** START Data lines **

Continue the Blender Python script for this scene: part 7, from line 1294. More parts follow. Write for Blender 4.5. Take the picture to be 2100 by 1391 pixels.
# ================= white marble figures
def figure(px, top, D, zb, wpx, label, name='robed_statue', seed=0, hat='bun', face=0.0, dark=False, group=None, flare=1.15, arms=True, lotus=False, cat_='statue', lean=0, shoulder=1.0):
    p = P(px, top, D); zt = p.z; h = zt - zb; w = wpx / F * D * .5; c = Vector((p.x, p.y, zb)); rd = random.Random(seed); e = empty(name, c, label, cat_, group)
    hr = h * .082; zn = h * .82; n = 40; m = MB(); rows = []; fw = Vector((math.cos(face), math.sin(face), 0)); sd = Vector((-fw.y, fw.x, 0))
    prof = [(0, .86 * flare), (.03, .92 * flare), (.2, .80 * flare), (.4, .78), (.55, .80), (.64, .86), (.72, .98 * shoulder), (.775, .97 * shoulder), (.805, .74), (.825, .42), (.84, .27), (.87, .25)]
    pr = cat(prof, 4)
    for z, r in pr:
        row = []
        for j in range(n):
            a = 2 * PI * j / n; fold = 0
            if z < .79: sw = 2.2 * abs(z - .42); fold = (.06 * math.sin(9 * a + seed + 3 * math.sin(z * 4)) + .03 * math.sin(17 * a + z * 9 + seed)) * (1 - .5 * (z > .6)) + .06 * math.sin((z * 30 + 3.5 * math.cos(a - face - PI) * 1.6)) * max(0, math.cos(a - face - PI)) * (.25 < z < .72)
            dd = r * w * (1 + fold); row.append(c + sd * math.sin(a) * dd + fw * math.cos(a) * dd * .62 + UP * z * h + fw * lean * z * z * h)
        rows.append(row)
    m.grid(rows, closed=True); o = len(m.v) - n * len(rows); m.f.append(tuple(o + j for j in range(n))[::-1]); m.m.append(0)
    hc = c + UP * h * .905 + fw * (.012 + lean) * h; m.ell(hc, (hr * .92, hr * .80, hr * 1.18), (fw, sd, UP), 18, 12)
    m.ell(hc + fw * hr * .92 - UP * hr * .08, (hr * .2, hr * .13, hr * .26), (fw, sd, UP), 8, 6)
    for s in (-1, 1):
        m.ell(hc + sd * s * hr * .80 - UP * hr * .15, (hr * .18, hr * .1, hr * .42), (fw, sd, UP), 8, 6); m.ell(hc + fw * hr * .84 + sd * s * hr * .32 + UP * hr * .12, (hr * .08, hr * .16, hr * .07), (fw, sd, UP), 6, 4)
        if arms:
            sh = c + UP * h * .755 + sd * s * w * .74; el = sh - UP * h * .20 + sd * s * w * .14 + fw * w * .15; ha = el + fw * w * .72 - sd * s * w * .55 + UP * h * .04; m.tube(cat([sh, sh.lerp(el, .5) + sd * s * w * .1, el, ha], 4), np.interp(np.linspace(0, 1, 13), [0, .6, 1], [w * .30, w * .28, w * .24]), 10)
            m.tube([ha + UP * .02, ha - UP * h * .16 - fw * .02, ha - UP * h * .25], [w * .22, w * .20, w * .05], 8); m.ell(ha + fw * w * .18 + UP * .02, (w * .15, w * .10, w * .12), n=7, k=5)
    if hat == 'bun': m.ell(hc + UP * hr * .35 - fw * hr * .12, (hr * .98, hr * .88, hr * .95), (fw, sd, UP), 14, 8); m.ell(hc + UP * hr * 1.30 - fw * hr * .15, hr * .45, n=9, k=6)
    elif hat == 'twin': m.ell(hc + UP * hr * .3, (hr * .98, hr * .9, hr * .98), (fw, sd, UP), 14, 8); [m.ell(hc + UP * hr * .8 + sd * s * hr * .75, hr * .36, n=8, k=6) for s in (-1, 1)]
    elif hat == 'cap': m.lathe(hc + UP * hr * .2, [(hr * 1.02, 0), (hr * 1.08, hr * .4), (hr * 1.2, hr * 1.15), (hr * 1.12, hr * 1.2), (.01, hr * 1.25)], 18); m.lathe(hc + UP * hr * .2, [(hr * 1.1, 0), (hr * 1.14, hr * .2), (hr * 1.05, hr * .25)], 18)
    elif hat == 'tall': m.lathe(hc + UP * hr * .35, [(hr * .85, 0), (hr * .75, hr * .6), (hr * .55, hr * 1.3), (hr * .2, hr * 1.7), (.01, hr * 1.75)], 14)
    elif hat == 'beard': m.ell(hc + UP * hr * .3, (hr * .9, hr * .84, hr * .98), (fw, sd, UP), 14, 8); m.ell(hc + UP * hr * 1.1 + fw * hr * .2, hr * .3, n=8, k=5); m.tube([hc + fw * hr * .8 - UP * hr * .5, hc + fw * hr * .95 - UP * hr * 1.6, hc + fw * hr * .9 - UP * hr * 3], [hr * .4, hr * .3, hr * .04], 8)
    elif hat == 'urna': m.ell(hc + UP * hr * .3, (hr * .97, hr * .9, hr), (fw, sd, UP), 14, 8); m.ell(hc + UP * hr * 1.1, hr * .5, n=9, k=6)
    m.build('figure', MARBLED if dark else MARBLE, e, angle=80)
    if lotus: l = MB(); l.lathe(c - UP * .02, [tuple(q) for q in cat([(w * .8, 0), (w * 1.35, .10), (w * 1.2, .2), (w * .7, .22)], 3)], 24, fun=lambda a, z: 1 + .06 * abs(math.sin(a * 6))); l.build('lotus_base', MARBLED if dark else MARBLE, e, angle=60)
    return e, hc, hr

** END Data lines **

## Goal
Would you give the material above again, complete and exact?

## Exercise output
Continue the Blender Python script for this scene: part 7, from line 1294. More parts follow. Write for Blender 4.5. Take the picture to be 2100 by 1391 pixels.
# ================= white marble figures
def figure(px, top, D, zb, wpx, label, name='robed_statue', seed=0, hat='bun', face=0.0, dark=False, group=None, flare=1.15, arms=True, lotus=False, cat_='statue', lean=0, shoulder=1.0):
    p = P(px, top, D); zt = p.z; h = zt - zb; w = wpx / F * D * .5; c = Vector((p.x, p.y, zb)); rd = random.Random(seed); e = empty(name, c, label, cat_, group)
    hr = h * .082; zn = h * .82; n = 40; m = MB(); rows = []; fw = Vector((math.cos(face), math.sin(face), 0)); sd = Vector((-fw.y, fw.x, 0))
    prof = [(0, .86 * flare), (.03, .92 * flare), (.2, .80 * flare), (.4, .78), (.55, .80), (.64, .86), (.72, .98 * shoulder), (.775, .97 * shoulder), (.805, .74), (.825, .42), (.84, .27), (.87, .25)]
    pr = cat(prof, 4)
    for z, r in pr:
        row = []
        for j in range(n):
            a = 2 * PI * j / n; fold = 0
            if z < .79: sw = 2.2 * abs(z - .42); fold = (.06 * math.sin(9 * a + seed + 3 * math.sin(z * 4)) + .03 * math.sin(17 * a + z * 9 + seed)) * (1 - .5 * (z > .6)) + .06 * math.sin((z * 30 + 3.5 * math.cos(a - face - PI) * 1.6)) * max(0, math.cos(a - face - PI)) * (.25 < z < .72)
            dd = r * w * (1 + fold); row.append(c + sd * math.sin(a) * dd + fw * math.cos(a) * dd * .62 + UP * z * h + fw * lean * z * z * h)
        rows.append(row)
    m.grid(rows, closed=True); o = len(m.v) - n * len(rows); m.f.append(tuple(o + j for j in range(n))[::-1]); m.m.append(0)
    hc = c + UP * h * .905 + fw * (.012 + lean) * h; m.ell(hc, (hr * .92, hr * .80, hr * 1.18), (fw, sd, UP), 18, 12)
    m.ell(hc + fw * hr * .92 - UP * hr * .08, (hr * .2, hr * .13, hr * .26), (fw, sd, UP), 8, 6)
    for s in (-1, 1):
        m.ell(hc + sd * s * hr * .80 - UP * hr * .15, (hr * .18, hr * .1, hr * .42), (fw, sd, UP), 8, 6); m.ell(hc + fw * hr * .84 + sd * s * hr * .32 + UP * hr * .12, (hr * .08, hr * .16, hr * .07), (fw, sd, UP), 6, 4)
        if arms:
            sh = c + UP * h * .755 + sd * s * w * .74; el = sh - UP * h * .20 + sd * s * w * .14 + fw * w * .15; ha = el + fw * w * .72 - sd * s * w * .55 + UP * h * .04; m.tube(cat([sh, sh.lerp(el, .5) + sd * s * w * .1, el, ha], 4), np.interp(np.linspace(0, 1, 13), [0, .6, 1], [w * .30, w * .28, w * .24]), 10)
            m.tube([ha + UP * .02, ha - UP * h * .16 - fw * .02, ha - UP * h * .25], [w * .22, w * .20, w * .05], 8); m.ell(ha + fw * w * .18 + UP * .02, (w * .15, w * .10, w * .12), n=7, k=5)
    if hat == 'bun': m.ell(hc + UP * hr * .35 - fw * hr * .12, (hr * .98, hr * .88, hr * .95), (fw, sd, UP), 14, 8); m.ell(hc + UP * hr * 1.30 - fw * hr * .15, hr * .45, n=9, k=6)
    elif hat == 'twin': m.ell(hc + UP * hr * .3, (hr * .98, hr * .9, hr * .98), (fw, sd, UP), 14, 8); [m.ell(hc + UP * hr * .8 + sd * s * hr * .75, hr * .36, n=8, k=6) for s in (-1, 1)]
    elif hat == 'cap': m.lathe(hc + UP * hr * .2, [(hr * 1.02, 0), (hr * 1.08, hr * .4), (hr * 1.2, hr * 1.15), (hr * 1.12, hr * 1.2), (.01, hr * 1.25)], 18); m.lathe(hc + UP * hr * .2, [(hr * 1.1, 0), (hr * 1.14, hr * .2), (hr * 1.05, hr * .25)], 18)
    elif hat == 'tall': m.lathe(hc + UP * hr * .35, [(hr * .85, 0), (hr * .75, hr * .6), (hr * .55, hr * 1.3), (hr * .2, hr * 1.7), (.01, hr * 1.75)], 14)
    elif hat == 'beard': m.ell(hc + UP * hr * .3, (hr * .9, hr * .84, hr * .98), (fw, sd, UP), 14, 8); m.ell(hc + UP * hr * 1.1 + fw * hr * .2, hr * .3, n=8, k=5); m.tube([hc + fw * hr * .8 - UP * hr * .5, hc + fw * hr * .95 - UP * hr * 1.6, hc + fw * hr * .9 - UP * hr * 3], [hr * .4, hr * .3, hr * .04], 8)
    elif hat == 'urna': m.ell(hc + UP * hr * .3, (hr * .97, hr * .9, hr), (fw, sd, UP), 14, 8); m.ell(hc + UP * hr * 1.1, hr * .5, n=9, k=6)
    m.build('figure', MARBLED if dark else MARBLE, e, angle=80)
    if lotus: l = MB(); l.lathe(c - UP * .02, [tuple(q) for q in cat([(w * .8, 0), (w * 1.35, .10), (w * 1.2, .2), (w * .7, .22)], 3)], 24, fun=lambda a, z: 1 + .06 * abs(math.sin(a * 6))); l.build('lotus_base', MARBLED if dark else MARBLE, e, angle=60)
    return e, hc, hr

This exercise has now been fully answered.